Bridget Bryan, studentessa di dottorato presso il King's College e autrice principale dello studio, ha affermato che, mentre ci sono chiari e provati effetti della solitudine sulla salute mentale fin dalla giovane età, il nuovo studio dimostra che la solitudine influisce negativamente anche sulle prospettive lavorative di una persona.
“Abbiamo dimostrato che, fin dalla giovane età, la solitudine può avere effetti negativi sulla capacità di una persona di competere sul mercato del lavoro. Questo non solo danneggia le possibilità di un giovane nella vita ma ha anche costi diretti sull'economia di una società".
Ricerche precedenti in questo campo hanno suggerito una relazione bidirezionale tra solitudine e status sociale. Utilizzando dati raccolti nel tempo, questa ricerca ha mostrato che sentirsi soli influenzava negativamente lo status sociale di una persona nel tempo, ma lo status sociale non influenzava la futura solitudine.
Louise Arseneault, professoressa di Psicologia dello Sviluppo presso il King's College e una delle autrici senior dello studio, ha sottolineato che la ricerca è una delle pochissime che riportano e valutano l'impatto della solitudine e le sue conseguenze anche anni dopo che un giovane l’ha vissuta.
“Se vogliamo creare strategie di prevenzione efficaci, dobbiamo continuare a raccogliere dati per svelare gli esiti a lungo termine della solitudine in varie fasi della vita."

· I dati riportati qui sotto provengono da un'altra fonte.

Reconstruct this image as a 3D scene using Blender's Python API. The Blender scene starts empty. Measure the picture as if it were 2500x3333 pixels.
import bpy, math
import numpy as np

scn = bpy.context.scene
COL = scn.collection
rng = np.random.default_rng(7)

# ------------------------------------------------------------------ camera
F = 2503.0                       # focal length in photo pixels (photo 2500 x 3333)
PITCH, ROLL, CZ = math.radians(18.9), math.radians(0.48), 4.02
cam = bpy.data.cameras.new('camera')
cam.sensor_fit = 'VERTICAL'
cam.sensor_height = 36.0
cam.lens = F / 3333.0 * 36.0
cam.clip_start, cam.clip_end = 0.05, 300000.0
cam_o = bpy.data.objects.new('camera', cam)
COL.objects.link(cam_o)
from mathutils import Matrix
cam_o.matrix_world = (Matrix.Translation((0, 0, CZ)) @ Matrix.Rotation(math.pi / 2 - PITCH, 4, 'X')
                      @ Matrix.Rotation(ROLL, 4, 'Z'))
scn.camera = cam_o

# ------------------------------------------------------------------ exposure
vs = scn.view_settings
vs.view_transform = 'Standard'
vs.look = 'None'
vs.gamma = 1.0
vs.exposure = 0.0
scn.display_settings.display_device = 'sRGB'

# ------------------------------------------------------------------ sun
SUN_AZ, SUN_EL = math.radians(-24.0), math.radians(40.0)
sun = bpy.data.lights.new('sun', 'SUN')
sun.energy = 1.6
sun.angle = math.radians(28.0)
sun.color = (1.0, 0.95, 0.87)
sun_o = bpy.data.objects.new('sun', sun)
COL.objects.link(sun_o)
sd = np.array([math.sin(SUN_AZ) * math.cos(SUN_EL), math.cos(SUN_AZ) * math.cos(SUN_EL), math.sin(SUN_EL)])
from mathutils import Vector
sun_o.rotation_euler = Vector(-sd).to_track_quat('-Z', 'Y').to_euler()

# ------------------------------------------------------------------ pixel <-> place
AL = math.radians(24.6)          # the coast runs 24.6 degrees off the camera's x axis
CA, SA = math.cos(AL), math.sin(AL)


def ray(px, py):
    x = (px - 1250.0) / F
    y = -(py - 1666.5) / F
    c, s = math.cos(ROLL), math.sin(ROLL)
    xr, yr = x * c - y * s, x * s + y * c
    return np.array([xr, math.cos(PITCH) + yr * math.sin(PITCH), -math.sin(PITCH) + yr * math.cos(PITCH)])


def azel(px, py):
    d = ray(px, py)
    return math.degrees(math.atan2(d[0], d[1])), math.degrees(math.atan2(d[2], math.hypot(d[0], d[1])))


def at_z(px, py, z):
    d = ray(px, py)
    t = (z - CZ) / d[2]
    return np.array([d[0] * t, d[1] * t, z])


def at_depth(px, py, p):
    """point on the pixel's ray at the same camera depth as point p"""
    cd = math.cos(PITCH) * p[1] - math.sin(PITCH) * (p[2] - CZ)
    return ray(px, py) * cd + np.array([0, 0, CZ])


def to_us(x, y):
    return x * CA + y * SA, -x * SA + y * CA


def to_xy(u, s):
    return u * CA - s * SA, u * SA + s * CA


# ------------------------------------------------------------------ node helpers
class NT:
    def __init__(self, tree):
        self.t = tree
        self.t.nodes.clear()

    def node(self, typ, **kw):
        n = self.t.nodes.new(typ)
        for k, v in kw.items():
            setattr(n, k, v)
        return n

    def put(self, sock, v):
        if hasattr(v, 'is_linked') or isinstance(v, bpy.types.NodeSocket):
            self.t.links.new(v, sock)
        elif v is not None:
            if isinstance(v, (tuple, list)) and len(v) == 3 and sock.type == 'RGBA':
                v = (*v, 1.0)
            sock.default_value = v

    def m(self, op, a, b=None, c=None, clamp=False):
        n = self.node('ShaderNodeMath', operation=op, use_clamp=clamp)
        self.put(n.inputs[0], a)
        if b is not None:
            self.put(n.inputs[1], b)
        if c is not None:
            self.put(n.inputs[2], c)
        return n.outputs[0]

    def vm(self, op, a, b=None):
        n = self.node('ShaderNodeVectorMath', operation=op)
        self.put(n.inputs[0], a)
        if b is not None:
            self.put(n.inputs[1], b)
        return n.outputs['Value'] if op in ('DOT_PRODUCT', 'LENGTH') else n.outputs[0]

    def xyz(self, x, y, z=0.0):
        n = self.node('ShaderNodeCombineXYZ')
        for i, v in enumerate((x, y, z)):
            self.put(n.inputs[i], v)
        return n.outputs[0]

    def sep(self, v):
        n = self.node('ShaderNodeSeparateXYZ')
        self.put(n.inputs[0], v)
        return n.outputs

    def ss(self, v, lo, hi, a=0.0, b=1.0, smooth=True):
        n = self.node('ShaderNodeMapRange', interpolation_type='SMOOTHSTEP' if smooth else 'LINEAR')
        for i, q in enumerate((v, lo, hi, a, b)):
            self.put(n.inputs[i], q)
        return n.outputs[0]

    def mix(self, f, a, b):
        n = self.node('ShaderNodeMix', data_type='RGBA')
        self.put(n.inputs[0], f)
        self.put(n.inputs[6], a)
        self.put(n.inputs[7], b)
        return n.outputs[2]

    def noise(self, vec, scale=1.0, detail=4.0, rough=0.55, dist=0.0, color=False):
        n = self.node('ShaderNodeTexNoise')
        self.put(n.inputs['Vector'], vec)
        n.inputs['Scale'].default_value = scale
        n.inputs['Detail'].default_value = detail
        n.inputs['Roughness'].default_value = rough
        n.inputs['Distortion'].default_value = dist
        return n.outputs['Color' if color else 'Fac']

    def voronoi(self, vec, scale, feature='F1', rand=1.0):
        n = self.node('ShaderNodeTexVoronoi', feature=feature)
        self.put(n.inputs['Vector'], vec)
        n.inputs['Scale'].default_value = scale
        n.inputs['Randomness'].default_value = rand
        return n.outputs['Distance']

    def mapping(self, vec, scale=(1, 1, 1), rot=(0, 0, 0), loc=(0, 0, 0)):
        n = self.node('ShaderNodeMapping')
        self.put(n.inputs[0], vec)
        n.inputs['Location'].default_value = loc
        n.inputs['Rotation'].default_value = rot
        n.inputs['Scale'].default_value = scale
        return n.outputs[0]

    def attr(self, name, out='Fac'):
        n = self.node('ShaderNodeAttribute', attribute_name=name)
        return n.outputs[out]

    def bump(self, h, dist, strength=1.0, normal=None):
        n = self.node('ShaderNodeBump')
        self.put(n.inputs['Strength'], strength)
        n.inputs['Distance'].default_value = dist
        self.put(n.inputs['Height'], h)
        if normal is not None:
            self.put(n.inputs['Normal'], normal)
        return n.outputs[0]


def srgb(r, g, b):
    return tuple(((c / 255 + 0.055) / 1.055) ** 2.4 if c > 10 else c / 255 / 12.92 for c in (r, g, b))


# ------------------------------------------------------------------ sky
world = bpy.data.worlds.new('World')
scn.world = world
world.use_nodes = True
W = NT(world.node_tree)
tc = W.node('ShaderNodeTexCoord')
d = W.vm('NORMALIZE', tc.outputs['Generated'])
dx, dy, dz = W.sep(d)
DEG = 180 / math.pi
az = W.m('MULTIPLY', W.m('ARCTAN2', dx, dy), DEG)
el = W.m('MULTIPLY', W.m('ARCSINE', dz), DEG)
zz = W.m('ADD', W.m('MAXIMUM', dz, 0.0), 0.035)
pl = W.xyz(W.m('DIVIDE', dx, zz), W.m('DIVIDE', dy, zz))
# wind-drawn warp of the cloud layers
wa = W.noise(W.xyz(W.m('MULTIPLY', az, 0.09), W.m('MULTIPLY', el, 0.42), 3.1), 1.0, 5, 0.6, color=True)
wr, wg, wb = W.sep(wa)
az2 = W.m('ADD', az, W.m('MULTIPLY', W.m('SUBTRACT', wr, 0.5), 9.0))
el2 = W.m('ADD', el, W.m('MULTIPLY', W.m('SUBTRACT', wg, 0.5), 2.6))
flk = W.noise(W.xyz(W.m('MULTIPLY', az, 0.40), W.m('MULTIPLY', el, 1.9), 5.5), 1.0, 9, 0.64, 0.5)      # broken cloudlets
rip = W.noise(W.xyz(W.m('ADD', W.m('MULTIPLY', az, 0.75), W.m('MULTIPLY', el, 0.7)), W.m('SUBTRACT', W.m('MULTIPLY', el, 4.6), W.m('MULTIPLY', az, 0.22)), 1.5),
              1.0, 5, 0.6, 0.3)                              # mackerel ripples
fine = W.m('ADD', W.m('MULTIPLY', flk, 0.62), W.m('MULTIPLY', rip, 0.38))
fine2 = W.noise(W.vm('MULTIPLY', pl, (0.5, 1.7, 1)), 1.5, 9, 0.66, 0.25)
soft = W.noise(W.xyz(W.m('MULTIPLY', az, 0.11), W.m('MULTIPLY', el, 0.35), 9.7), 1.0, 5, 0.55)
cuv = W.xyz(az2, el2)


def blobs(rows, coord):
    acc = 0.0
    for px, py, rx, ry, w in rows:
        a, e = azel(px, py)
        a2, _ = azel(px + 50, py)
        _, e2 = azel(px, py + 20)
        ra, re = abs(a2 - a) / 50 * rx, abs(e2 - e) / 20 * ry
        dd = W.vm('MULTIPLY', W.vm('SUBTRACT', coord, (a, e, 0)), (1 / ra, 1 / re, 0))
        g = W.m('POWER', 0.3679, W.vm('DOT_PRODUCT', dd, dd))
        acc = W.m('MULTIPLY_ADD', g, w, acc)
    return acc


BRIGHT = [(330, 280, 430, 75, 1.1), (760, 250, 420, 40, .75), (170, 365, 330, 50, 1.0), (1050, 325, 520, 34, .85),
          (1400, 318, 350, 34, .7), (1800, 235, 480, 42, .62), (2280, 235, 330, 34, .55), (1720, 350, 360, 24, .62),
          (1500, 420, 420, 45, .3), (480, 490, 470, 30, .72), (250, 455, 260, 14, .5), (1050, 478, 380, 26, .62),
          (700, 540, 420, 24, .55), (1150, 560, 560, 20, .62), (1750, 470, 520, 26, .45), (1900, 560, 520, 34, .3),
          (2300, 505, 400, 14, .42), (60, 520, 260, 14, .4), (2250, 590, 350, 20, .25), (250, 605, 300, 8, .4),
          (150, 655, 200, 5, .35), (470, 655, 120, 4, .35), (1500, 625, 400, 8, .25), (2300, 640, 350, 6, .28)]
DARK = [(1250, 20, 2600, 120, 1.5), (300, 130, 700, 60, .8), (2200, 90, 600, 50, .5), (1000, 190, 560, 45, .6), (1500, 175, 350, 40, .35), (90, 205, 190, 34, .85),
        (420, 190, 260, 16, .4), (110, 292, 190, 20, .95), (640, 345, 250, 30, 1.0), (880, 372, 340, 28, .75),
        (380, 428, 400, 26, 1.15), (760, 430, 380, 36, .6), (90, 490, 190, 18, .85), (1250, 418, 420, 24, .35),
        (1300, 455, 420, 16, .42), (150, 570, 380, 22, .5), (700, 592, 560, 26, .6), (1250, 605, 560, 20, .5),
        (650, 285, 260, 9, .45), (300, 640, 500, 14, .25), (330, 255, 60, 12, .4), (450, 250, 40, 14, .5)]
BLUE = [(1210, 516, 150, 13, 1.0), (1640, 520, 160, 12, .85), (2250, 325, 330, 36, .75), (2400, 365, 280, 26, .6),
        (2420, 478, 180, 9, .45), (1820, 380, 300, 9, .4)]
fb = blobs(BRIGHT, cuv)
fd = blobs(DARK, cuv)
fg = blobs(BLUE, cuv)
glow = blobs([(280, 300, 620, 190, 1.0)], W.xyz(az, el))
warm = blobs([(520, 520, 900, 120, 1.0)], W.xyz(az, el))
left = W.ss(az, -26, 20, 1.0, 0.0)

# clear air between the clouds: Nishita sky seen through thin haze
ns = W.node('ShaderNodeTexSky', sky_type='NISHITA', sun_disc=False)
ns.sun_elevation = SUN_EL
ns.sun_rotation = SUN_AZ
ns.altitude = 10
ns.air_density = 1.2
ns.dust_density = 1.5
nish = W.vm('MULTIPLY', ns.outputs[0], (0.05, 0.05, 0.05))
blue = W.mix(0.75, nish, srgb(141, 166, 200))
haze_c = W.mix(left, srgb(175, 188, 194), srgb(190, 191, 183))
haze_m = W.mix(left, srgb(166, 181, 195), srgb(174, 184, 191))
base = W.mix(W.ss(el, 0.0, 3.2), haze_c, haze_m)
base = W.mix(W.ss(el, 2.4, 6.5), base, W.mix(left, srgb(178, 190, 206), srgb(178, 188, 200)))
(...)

"I nostri ricercatori sostengono che i loro risultati sottolineino l'importanza di affrontare efficacemente la solitudine per aiutare sia l'individuo che la società".
"Anche se non dovremmo mai dimenticare che la solitudine colpisce persone di tutte le età, la nostra ricerca suggerisce che ridurre la solitudine negli adolescenti e nei giovani potrebbe portare benefici sia per le loro prospettive di impiego che per l'economia di un paese nel suo complesso."